**Information supplied:**
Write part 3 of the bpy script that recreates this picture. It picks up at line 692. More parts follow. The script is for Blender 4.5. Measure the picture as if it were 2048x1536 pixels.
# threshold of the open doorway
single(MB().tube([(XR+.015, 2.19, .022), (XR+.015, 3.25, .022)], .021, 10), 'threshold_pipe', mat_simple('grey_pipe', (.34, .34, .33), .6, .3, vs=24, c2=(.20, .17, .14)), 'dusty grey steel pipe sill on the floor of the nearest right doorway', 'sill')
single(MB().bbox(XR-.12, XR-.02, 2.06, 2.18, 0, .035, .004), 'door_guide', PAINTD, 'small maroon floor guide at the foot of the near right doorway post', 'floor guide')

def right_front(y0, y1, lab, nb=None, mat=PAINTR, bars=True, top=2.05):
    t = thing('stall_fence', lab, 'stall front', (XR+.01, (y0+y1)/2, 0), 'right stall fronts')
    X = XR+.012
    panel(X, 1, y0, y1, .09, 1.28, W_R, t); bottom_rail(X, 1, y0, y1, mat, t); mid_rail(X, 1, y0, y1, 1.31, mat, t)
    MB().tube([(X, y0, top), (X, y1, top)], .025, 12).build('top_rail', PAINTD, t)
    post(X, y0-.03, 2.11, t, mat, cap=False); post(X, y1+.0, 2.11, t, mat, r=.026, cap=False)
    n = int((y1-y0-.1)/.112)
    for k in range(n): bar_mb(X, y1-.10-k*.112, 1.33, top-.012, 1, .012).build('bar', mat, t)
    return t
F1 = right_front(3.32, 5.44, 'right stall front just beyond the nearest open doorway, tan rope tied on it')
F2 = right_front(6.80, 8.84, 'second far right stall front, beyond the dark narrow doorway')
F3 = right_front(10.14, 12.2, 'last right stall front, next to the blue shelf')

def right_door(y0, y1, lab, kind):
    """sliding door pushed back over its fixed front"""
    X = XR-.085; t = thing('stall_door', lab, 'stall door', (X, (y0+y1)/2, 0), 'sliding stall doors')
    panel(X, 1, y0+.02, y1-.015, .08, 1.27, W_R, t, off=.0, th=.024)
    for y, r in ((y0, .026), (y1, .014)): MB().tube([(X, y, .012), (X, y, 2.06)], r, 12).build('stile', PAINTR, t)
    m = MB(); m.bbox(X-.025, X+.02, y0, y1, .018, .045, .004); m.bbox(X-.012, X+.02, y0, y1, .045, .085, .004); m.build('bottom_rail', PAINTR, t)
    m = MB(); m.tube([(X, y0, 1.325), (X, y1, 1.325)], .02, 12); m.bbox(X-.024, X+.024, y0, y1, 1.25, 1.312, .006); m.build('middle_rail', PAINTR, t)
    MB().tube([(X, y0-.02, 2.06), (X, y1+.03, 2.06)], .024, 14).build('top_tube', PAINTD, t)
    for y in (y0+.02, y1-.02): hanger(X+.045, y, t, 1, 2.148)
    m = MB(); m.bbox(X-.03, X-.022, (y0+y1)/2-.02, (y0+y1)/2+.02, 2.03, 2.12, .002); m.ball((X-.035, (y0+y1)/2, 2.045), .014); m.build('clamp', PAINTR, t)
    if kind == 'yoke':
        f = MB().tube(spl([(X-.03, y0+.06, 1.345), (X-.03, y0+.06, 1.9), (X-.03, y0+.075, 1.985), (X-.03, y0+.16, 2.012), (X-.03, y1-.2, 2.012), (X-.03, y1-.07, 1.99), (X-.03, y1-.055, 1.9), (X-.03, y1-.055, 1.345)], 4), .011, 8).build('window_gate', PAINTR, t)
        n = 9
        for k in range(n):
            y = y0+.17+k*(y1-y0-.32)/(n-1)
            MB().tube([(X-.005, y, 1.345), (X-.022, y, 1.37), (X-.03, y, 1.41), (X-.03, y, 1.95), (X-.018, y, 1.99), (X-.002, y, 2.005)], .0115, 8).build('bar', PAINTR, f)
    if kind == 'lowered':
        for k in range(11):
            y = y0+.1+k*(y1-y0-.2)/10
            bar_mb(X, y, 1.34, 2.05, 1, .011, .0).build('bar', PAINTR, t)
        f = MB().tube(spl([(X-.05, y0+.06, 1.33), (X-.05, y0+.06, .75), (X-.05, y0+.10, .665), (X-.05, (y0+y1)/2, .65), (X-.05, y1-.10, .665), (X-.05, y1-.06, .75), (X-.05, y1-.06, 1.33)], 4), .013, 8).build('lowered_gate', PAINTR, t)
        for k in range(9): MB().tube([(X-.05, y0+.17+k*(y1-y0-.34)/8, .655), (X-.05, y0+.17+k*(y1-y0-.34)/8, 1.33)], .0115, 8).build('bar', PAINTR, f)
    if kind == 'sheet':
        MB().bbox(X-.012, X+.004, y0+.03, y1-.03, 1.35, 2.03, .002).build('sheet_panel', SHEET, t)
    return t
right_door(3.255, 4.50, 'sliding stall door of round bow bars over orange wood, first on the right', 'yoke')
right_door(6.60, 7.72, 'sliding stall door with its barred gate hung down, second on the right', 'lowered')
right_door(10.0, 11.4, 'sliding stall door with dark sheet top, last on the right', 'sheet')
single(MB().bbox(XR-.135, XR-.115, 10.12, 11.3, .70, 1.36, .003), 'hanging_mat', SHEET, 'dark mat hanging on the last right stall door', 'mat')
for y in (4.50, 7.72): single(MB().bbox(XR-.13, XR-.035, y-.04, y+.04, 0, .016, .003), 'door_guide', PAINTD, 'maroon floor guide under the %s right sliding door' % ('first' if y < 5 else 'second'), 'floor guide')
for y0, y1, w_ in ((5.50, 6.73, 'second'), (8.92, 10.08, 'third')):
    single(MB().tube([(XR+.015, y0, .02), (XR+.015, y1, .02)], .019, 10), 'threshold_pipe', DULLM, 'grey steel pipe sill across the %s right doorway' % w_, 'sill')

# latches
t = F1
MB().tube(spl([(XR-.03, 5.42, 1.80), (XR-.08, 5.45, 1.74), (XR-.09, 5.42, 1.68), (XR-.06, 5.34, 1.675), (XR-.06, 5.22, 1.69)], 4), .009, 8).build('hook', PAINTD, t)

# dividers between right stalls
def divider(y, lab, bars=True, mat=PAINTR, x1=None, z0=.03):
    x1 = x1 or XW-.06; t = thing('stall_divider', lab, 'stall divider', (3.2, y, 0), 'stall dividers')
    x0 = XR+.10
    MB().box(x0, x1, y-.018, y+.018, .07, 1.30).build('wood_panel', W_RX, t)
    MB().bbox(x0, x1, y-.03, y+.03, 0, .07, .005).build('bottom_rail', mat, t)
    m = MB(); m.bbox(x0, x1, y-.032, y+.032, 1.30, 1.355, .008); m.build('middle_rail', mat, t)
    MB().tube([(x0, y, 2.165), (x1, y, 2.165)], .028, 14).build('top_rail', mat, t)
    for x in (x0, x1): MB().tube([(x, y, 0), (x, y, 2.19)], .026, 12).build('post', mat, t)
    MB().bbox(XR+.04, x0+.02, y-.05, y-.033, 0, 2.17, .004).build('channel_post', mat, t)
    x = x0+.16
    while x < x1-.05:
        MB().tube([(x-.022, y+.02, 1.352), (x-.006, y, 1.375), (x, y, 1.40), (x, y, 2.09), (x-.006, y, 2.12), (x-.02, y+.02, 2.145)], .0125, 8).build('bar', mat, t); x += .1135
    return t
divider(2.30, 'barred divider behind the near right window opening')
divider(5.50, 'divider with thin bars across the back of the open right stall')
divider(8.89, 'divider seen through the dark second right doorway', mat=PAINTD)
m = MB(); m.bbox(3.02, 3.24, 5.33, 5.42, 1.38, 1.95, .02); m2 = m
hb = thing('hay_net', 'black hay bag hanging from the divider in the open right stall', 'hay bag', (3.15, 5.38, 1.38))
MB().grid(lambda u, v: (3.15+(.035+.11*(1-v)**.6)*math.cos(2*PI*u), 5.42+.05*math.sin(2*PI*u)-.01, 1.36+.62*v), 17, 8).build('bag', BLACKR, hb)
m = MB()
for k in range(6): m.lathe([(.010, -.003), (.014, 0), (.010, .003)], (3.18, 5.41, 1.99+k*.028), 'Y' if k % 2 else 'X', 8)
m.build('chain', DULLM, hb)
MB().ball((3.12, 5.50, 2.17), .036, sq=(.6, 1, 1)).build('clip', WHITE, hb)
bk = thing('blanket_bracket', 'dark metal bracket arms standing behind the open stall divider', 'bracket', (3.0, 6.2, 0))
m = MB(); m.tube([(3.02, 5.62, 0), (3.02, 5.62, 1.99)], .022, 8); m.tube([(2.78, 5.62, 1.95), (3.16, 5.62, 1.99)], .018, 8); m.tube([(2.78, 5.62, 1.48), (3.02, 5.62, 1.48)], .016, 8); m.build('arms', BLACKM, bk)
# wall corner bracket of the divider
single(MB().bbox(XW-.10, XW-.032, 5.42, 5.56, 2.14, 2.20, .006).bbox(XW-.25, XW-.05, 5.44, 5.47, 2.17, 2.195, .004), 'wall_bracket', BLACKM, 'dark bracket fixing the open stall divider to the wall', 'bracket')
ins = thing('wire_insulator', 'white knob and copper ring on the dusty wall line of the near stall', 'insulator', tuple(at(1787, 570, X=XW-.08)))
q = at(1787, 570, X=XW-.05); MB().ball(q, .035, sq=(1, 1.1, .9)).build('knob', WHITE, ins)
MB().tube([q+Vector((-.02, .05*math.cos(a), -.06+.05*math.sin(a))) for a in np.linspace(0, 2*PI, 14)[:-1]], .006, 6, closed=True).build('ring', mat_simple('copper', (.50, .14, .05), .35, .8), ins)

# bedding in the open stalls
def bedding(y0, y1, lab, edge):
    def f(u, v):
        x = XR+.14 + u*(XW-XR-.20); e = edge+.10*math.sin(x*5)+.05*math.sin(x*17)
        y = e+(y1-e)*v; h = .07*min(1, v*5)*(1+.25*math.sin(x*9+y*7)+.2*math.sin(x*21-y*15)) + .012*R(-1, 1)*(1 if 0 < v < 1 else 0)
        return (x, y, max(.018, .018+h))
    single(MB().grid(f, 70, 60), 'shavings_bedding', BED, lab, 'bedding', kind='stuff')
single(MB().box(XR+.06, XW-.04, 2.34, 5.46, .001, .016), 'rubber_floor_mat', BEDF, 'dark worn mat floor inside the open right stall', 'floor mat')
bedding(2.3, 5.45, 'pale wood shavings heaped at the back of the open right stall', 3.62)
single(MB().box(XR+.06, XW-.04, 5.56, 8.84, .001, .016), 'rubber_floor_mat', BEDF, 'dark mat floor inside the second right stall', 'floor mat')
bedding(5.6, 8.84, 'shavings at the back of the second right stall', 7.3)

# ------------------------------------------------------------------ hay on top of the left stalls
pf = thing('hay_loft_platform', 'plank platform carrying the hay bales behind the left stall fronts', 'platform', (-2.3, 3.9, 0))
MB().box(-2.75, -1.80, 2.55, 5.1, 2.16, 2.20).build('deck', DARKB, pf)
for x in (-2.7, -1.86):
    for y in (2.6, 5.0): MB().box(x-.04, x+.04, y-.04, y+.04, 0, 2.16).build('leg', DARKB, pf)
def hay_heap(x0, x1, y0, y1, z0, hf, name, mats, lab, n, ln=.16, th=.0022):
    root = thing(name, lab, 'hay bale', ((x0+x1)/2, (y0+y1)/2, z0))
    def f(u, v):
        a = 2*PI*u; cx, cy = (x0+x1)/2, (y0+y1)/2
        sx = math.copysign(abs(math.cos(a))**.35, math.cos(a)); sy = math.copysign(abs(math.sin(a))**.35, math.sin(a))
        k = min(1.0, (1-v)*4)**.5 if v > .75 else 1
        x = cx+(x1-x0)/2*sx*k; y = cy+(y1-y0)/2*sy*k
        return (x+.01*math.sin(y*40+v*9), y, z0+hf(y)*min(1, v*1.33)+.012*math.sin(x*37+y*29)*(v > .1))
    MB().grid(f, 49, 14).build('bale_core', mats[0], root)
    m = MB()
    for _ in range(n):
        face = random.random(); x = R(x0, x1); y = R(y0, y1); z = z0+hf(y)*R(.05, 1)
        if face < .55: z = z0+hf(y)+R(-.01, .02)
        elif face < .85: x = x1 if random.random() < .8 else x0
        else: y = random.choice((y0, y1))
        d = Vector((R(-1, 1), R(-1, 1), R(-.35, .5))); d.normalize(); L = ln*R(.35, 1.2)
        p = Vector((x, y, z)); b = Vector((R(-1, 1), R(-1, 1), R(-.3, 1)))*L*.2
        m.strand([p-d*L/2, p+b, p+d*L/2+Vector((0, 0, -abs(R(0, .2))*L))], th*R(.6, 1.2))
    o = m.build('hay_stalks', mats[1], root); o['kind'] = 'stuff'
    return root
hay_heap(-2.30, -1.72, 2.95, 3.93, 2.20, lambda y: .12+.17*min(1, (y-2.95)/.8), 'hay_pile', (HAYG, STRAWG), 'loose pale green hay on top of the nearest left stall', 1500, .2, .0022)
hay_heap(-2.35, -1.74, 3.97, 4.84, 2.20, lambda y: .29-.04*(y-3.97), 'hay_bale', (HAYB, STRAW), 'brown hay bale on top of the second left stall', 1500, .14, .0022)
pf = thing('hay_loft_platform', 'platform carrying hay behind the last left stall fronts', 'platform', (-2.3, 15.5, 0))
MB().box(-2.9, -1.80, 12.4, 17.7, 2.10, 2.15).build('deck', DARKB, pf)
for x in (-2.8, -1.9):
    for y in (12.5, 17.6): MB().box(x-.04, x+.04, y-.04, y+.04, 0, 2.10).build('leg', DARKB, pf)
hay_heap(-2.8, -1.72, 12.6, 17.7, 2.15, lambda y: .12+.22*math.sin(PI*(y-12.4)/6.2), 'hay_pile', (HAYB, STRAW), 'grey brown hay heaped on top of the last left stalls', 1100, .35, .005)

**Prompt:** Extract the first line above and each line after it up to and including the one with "post', 'floor guide')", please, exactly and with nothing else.

**Solution below:**
Write part 3 of the bpy script that recreates this picture. It picks up at line 692. More parts follow. The script is for Blender 4.5. Measure the picture as if it were 2048x1536 pixels.
# threshold of the open doorway
single(MB().tube([(XR+.015, 2.19, .022), (XR+.015, 3.25, .022)], .021, 10), 'threshold_pipe', mat_simple('grey_pipe', (.34, .34, .33), .6, .3, vs=24, c2=(.20, .17, .14)), 'dusty grey steel pipe sill on the floor of the nearest right doorway', 'sill')
single(MB().bbox(XR-.12, XR-.02, 2.06, 2.18, 0, .035, .004), 'door_guide', PAINTD, 'small maroon floor guide at the foot of the near right doorway post', 'floor guide')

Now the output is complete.